> Brief
Skip every image and restate the data word for word.

> Dataset section
▼

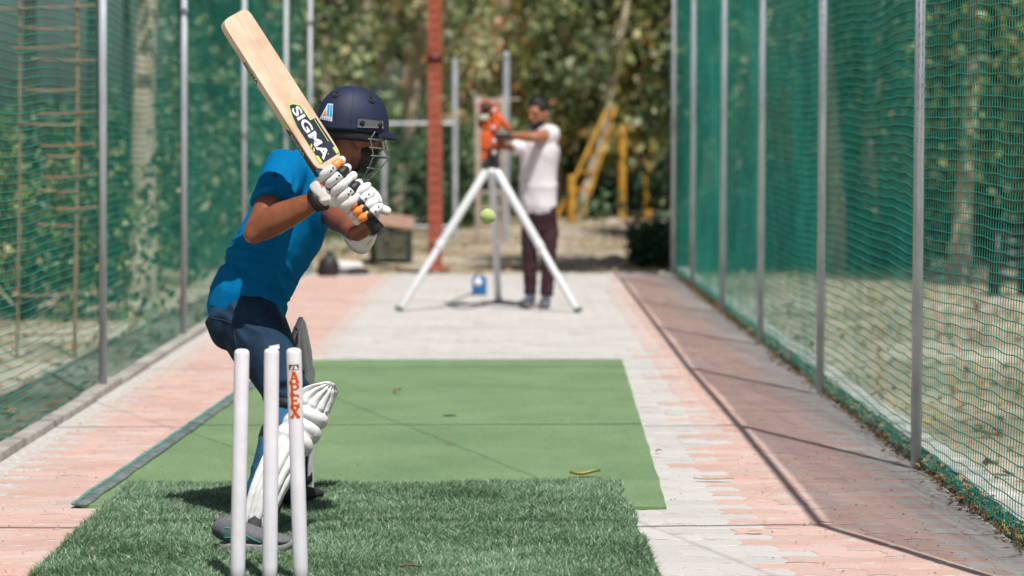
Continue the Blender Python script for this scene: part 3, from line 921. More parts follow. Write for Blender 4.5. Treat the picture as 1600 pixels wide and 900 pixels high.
for k_, (pxx, YY, lb) in enumerate(((1150, 36, "dark dense tree behind the far end of the right-hand net"), (1290, 36, "dark dense tree between the second and third right-hand posts in view"), (1420, 36, "dark dense tree behind the thick grey post"), (1560, 36, "dark dense tree behind the nearest right-hand panel"), (1700, 36, "dark dense tree outside the right edge of the view"))):
    x_ = P(pxx, 300, YY).x
    tree("tree", (x_, YY, 0), 5.5, .12, (.1, 0), (x_ - .9, x_ + .9, YY - .8, YY + .8, .1, 5.2), lb, "tree", GR, leaf='leafdark', size=.2, tones=(.15, .15), nodes=75, per=70, sigma=.28)  # very low leaf tones stand in for the shade behind the net
GBR = "bushes beyond the right-hand net"
for pxx, Y, hh, lab, lf, tn in ((1170, 30, .62, "low dark shrub row behind the far right-hand posts", 'leafdark', .3), (1290, 27, .62, "low dark shrub behind the second right-hand post in view", 'leafdark', .3),
                            (1400, 30, 1.1, "green shrub behind the net left of the thick grey post", 'leaf', .4), (1560, 29, 1.2, "green shrub behind the nearest right-hand panel of net", 'leaf', .4),
                            (1240, 38, 1.5, "far green shrub seen between the middle right-hand posts", 'leafdark', .5), (1110, 40, 1.6, "far green shrub behind the last right-hand posts", 'leafdark', .5)):
    bush("bush", (P(pxx, 300, Y).x, Y), 1.3, 0.8, hh, lab, grp=GBR, n=50, per=60, leaf=lf, size=0.12, tones=(tn, .2))

# litter of dry leaves along the right-hand net and over the yard
def litter():
    n1 = 5200
    x = 1.745 + rng.normal(0, 0.035, n1); y = rng.uniform(6, 24, n1) ; z = rng.uniform(0.0, 0.035, n1)
    n2 = 5000
    x2 = rng.uniform(1.95, 7, n2); y2 = rng.uniform(7, 32, n2); z2 = np.full(n2, -0.055) + rng.uniform(0, .015, n2)
    n3 = 5000
    x3 = rng.uniform(-7, 4, n3); y3 = rng.uniform(24.5, 42, n3); z3 = np.full(n3, -0.055) + rng.uniform(0, .02, n3)
    n4 = 3500
    x4 = rng.uniform(-7, -2.3, n4); y4 = rng.uniform(11, 26, n4); z4 = np.full(n4, -0.055) + rng.uniform(0, .02, n4)
    pos = np.stack([np.concatenate([x, x2, x3, x4]), np.concatenate([y, y2, y3, y4]), np.concatenate([z, z2, z3, z4])], 1)
    n = len(pos)
    d = rng.normal(0, 1, (n, 3)); d[:, 2] *= 0.35; d /= np.linalg.norm(d, axis=1)[:, None]
    q = np.cross(d, np.array([0, 0, 1.0])) + rng.normal(0, .25, (n, 3)); q /= np.linalg.norm(q, axis=1)[:, None]
    size = np.concatenate([np.full(n1, 0.028), np.full(n2 + n3 + n4, 0.07)])[:, None] * rng.uniform(.6, 1.5, n)[:, None]
    V = np.stack([pos, pos + d * size * .5 + q * size * .25, pos + d * size, pos + d * size * .5 - q * size * .25 + np.array([0, 0, .004])], 1)
    V[:, :, 2] = np.maximum(V[:, :, 2], -0.058)
    me = np_mesh("leaf_litter", V.reshape(-1, 3), np.arange(n)[:, None] * 4 + np.arange(4)[None], "tone", np.repeat(rng.uniform(0, 1, n), 4))
    o = link_mesh("leaf_litter", me, None, False, M['dryleaf'])
    tag(o, "dry brown leaf litter strewn under the nets and over the yard", "leaf litter", kind="stuff")
litter()
def dry_grass():
    n = 16000
    xx = np.concatenate([rng.uniform(-6, 5, n // 2), rng.uniform(2.0, 8, n // 4), rng.uniform(-7, -2.4, n // 4)])
    yy = np.concatenate([rng.uniform(24.6, 45, n // 2), rng.uniform(9, 34, n // 4), rng.uniform(14, 34, n // 4)])
    cl = fnoise(xx * 1.3, yy * .9, 77)
    k = cl > 0.15
    xx, yy = xx[k], yy[k]; n = len(xx)
    h = rng.uniform(.03, .13, n); a = rng.uniform(0, 6.28, n); w = .006
    V = np.stack([np.stack([xx - w * np.cos(a), yy - w * np.sin(a), xx * 0 - .06], 1), np.stack([xx + w * np.cos(a), yy + w * np.sin(a), xx * 0 - .06], 1),
                  np.stack([xx + rng.normal(0, .04, n), yy + rng.normal(0, .04, n), h - .06], 1)], 1)
    me = np_mesh("dry_grass", V.reshape(-1, 3), np.arange(n)[:, None] * 3 + np.arange(3)[None], "tone", np.repeat(rng.uniform(0, 1, n), 3))
    o = link_mesh("dry_grass", me, None, False, ramp_mat("dry_grass", "tone", [(0, (.10, .14, .03)), (.5, (.28, .26, .08)), (1, (.45, .38, .18))], .8, .2))
    tag(o, "patches of short dry grass on the earth around the lane", "grass", kind="stuff")
dry_grass()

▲

> Right answer
Continue the Blender Python script for this scene: part 3, from line 921. More parts follow. Write for Blender 4.5. Treat the picture as 1600 pixels wide and 900 pixels high.
for k_, (pxx, YY, lb) in enumerate(((1150, 36, "dark dense tree behind the far end of the right-hand net"), (1290, 36, "dark dense tree between the second and third right-hand posts in view"), (1420, 36, "dark dense tree behind the thick grey post"), (1560, 36, "dark dense tree behind the nearest right-hand panel"), (1700, 36, "dark dense tree outside the right edge of the view"))):
    x_ = P(pxx, 300, YY).x
    tree("tree", (x_, YY, 0), 5.5, .12, (.1, 0), (x_ - .9, x_ + .9, YY - .8, YY + .8, .1, 5.2), lb, "tree", GR, leaf='leafdark', size=.2, tones=(.15, .15), nodes=75, per=70, sigma=.28)  # very low leaf tones stand in for the shade behind the net
GBR = "bushes beyond the right-hand net"
for pxx, Y, hh, lab, lf, tn in ((1170, 30, .62, "low dark shrub row behind the far right-hand posts", 'leafdark', .3), (1290, 27, .62, "low dark shrub behind the second right-hand post in view", 'leafdark', .3),
                            (1400, 30, 1.1, "green shrub behind the net left of the thick grey post", 'leaf', .4), (1560, 29, 1.2, "green shrub behind the nearest right-hand panel of net", 'leaf', .4),
                            (1240, 38, 1.5, "far green shrub seen between the middle right-hand posts", 'leafdark', .5), (1110, 40, 1.6, "far green shrub behind the last right-hand posts", 'leafdark', .5)):
    bush("bush", (P(pxx, 300, Y).x, Y), 1.3, 0.8, hh, lab, grp=GBR, n=50, per=60, leaf=lf, size=0.12, tones=(tn, .2))

# litter of dry leaves along the right-hand net and over the yard
def litter():
    n1 = 5200
    x = 1.745 + rng.normal(0, 0.035, n1); y = rng.uniform(6, 24, n1) ; z = rng.uniform(0.0, 0.035, n1)
    n2 = 5000
    x2 = rng.uniform(1.95, 7, n2); y2 = rng.uniform(7, 32, n2); z2 = np.full(n2, -0.055) + rng.uniform(0, .015, n2)
    n3 = 5000
    x3 = rng.uniform(-7, 4, n3); y3 = rng.uniform(24.5, 42, n3); z3 = np.full(n3, -0.055) + rng.uniform(0, .02, n3)
    n4 = 3500
    x4 = rng.uniform(-7, -2.3, n4); y4 = rng.uniform(11, 26, n4); z4 = np.full(n4, -0.055) + rng.uniform(0, .02, n4)
    pos = np.stack([np.concatenate([x, x2, x3, x4]), np.concatenate([y, y2, y3, y4]), np.concatenate([z, z2, z3, z4])], 1)
    n = len(pos)
    d = rng.normal(0, 1, (n, 3)); d[:, 2] *= 0.35; d /= np.linalg.norm(d, axis=1)[:, None]
    q = np.cross(d, np.array([0, 0, 1.0])) + rng.normal(0, .25, (n, 3)); q /= np.linalg.norm(q, axis=1)[:, None]
    size = np.concatenate([np.full(n1, 0.028), np.full(n2 + n3 + n4, 0.07)])[:, None] * rng.uniform(.6, 1.5, n)[:, None]
    V = np.stack([pos, pos + d * size * .5 + q * size * .25, pos + d * size, pos + d * size * .5 - q * size * .25 + np.array([0, 0, .004])], 1)
    V[:, :, 2] = np.maximum(V[:, :, 2], -0.058)
    me = np_mesh("leaf_litter", V.reshape(-1, 3), np.arange(n)[:, None] * 4 + np.arange(4)[None], "tone", np.repeat(rng.uniform(0, 1, n), 4))
    o = link_mesh("leaf_litter", me, None, False, M['dryleaf'])
    tag(o, "dry brown leaf litter strewn under the nets and over the yard", "leaf litter", kind="stuff")
litter()
def dry_grass():
    n = 16000
    xx = np.concatenate([rng.uniform(-6, 5, n // 2), rng.uniform(2.0, 8, n // 4), rng.uniform(-7, -2.4, n // 4)])
    yy = np.concatenate([rng.uniform(24.6, 45, n // 2), rng.uniform(9, 34, n // 4), rng.uniform(14, 34, n // 4)])
    cl = fnoise(xx * 1.3, yy * .9, 77)
    k = cl > 0.15
    xx, yy = xx[k], yy[k]; n = len(xx)
    h = rng.uniform(.03, .13, n); a = rng.uniform(0, 6.28, n); w = .006
    V = np.stack([np.stack([xx - w * np.cos(a), yy - w * np.sin(a), xx * 0 - .06], 1), np.stack([xx + w * np.cos(a), yy + w * np.sin(a), xx * 0 - .06], 1),
                  np.stack([xx + rng.normal(0, .04, n), yy + rng.normal(0, .04, n), h - .06], 1)], 1)
    me = np_mesh("dry_grass", V.reshape(-1, 3), np.arange(n)[:, None] * 3 + np.arange(3)[None], "tone", np.repeat(rng.uniform(0, 1, n), 3))
    o = link_mesh("dry_grass", me, None, False, ramp_mat("dry_grass", "tone", [(0, (.10, .14, .03)), (.5, (.28, .26, .08)), (1, (.45, .38, .18))], .8, .2))
    tag(o, "patches of short dry grass on the earth around the lane", "grass", kind="stuff")
dry_grass()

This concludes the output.